The philosophical roots of the founding fathers
I think I ended up answering this myself - but perhaps you, the reader, have a better explanation:
"What seems to you to be as clear as day, is actually the fruit of certain historical developments. Others may know this history better than I do, but from Descartes philosophy took its starting point as the reflective individual, as he refused to the more "we" oriented ethics of Aristotle, or the metaphysical worldview of Christianity.
The British philosophers Locke and Hume tried to ground knowledge and ethics in what they thought was irrefutable self-grounded experience.
In fact this route led directly to scepticism, in Hume himself, and then into attempts to undercut Humean scepticism through such un-self-evident philosophies as Berkeley's idealism, Kant's dualism and Hegel's dialectics. And we also know where Hegel led to.

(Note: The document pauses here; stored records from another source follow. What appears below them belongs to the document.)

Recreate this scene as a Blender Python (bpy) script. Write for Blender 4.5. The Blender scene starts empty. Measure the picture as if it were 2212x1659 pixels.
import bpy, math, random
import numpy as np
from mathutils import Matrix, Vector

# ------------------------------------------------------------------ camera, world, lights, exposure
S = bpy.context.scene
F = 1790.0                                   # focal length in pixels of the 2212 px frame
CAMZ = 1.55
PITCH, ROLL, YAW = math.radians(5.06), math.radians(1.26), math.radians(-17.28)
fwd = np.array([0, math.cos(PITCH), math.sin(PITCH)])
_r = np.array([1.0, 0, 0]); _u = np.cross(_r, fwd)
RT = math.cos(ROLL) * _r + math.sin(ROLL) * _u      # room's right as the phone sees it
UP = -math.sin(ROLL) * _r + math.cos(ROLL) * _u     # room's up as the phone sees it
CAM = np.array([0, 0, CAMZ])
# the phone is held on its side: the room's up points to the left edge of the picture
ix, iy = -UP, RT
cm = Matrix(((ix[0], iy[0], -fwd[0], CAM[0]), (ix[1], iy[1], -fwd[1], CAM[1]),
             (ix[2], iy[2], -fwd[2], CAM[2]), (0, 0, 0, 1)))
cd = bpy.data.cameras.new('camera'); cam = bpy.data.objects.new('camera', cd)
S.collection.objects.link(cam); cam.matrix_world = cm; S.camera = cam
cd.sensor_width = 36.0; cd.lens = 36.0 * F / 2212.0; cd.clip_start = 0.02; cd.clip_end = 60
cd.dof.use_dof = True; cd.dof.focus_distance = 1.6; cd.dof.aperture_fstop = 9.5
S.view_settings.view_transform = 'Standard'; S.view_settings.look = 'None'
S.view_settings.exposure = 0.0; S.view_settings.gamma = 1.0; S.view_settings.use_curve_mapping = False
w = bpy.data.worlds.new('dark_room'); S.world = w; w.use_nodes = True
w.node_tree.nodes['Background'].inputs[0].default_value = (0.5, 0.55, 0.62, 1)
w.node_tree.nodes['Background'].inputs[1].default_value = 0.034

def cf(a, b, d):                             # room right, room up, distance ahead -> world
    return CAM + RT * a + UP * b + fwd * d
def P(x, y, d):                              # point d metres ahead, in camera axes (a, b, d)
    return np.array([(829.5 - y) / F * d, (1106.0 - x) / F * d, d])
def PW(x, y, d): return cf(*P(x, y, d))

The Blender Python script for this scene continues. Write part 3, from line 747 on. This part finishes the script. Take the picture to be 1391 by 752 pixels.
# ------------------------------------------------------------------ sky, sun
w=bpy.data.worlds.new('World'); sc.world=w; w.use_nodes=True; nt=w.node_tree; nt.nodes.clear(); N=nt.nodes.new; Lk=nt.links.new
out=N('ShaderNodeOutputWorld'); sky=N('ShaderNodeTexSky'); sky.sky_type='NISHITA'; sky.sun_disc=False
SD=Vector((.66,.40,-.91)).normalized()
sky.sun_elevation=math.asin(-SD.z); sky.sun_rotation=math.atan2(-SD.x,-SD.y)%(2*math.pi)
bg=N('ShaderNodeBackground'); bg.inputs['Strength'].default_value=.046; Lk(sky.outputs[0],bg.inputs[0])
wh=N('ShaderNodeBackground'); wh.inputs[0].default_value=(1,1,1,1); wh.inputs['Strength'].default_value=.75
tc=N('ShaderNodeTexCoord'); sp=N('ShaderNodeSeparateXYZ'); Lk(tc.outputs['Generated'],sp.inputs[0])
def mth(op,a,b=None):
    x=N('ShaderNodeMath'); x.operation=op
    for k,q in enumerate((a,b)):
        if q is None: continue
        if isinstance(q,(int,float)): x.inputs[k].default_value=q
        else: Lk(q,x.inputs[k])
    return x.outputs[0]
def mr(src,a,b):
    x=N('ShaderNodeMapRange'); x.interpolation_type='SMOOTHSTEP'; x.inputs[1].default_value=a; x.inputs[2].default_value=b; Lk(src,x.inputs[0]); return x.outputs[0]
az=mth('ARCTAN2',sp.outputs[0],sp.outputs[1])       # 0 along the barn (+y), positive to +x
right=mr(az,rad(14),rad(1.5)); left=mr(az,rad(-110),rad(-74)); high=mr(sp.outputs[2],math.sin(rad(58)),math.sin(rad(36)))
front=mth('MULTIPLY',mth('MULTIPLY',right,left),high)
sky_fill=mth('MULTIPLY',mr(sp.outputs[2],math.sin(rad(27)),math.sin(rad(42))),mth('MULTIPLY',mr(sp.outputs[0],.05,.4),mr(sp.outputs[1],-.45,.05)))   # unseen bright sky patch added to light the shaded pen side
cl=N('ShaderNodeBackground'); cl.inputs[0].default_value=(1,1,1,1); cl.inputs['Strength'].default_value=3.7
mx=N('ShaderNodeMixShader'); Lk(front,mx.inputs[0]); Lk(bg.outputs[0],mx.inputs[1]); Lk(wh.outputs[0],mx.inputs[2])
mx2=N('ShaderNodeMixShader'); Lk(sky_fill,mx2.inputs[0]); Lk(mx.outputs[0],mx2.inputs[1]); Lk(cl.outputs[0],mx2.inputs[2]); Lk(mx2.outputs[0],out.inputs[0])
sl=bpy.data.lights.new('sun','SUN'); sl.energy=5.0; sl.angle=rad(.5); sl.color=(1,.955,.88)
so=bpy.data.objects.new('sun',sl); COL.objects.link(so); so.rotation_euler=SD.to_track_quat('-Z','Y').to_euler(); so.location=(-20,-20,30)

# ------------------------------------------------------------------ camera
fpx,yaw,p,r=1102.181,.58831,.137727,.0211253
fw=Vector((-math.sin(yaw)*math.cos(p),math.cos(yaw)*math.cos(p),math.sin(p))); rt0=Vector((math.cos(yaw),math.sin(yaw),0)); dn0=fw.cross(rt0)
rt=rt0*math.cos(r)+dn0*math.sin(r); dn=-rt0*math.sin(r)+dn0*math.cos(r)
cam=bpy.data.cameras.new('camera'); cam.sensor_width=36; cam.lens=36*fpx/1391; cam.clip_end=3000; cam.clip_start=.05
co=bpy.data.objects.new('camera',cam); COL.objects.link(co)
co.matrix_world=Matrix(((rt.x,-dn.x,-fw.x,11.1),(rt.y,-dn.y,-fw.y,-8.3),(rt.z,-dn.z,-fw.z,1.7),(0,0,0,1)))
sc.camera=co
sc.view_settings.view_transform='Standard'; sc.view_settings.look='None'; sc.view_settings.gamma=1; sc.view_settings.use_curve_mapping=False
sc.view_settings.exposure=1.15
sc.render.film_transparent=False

Hegel's philosophy was born out of a desire to solve the mysteries of Kant, specifically the unknowable thing in itself. But one fruit of Hegel's thinking is to move the subject of knowledge from the individual to the collective.
Now we know that the founding fathers were inspired both by Locke and by Christian fundamentals. But since the western tradition is all about criticism of assumptions, in the search for self-knowledge, I don't see why we can't ask whether the founding fathers' philosophical assumptions were correct or not.
Not because I have all the answers but because it is interesting that these debates on the Constitution come down to an assumed battle between the individual and the state.
Why, for example, do we not talk about a battle between the family and the state? Some would argue that the family is an institution created by God, and that I am not just "me" - individual worker in the garden of modern capitalism - but I am a husband, father of my children, child of my parents, working for the collective benefit of my family. Why not?"